Handle With Care: Navigating Fragile Futures *2025
Exhibition at SIC!Elephanthouse in Luzern, Switzerland
latex, aluminium, steel, textile, forget me not flowers, resin, one channel video installation
side- specific installation / various dimensions
In the installation Kollapsmaschine (2025), the artist deconstructs the Tesla Cybertruck, which is a symbol of capitalist faith in technology as a means of combatting the apocalypse. Conceived as a bulletproof fortress on wheels, the vehicle loses its hardness in Raczyńska’s vision when it is clad in black latex, becoming akin to soft, porous skin. Instead of triumph, there is vulnerability; instead of armour, there is carnality. The artist challenges the idea of the car as a symbol of freedom and control, revealing its hidden function of masking social dependencies, oppression and violence.
This ambivalent dimension of matter is also present in the Soft Burden, Hard Shell (2025) object. Suspended in space, the ‘corset-armour’ combines opposites: femininity and masculinity, nature and technology, softness and hardness. Decorated with forget-me-nots embedded in resin, it appears to have been extracted from a river or fallen from the sky. The reference to the legend of the knight who cried ‘Don’t forget me!’ at the moment of his death imbues this piece with a sense of memory and loss, rendering the armour less a symbol of triumph and more a protective shell of memories and sensitivity.
In the 3D film Elsewhere. Part I (2020), Raczyńska explores the theme of migration. A white van, a symbol of mobility and work for those in the diaspora, is dismantled and presented as a space of absence, with the echoing voice of a woman filling the emptiness. Here, the image of everyday life becomes a spectre, and an ordinary vehicle becomes a vessel for memory and longing. In Part II (2025), these themes are developed in the context of digitalisation and globalisation. Here, social media creates the illusion of unlimited mobility and hybrid identity, blurring the boundaries between humans, machines, and infrastructure. However, in this world of excess and acceleration, Raczyńska reminds us of the fragility of the human body and the need for planetary consciousness – communal breathing in rhythm with the Earth.
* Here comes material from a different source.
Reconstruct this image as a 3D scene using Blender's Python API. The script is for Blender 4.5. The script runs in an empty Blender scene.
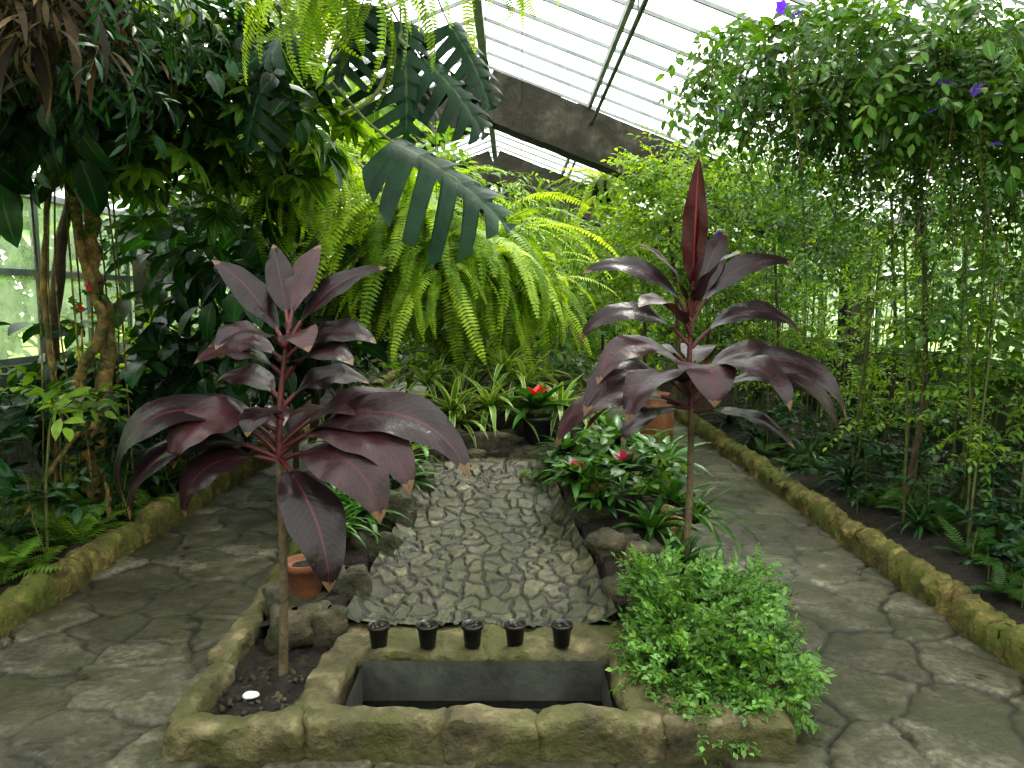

Her art reveals that behind the myths of power and control lies a paradox: the pleasure of oppression and subjugation of one’s own vulnerability. Using materials ranging from latex to resin, Raczyńska reveals that the body and technology are not easily divided. She creates visions in which armour and corsets are tools of both protection and enslavement, where memory, fragility and desire intertwine to form a complex and ambiguous whole.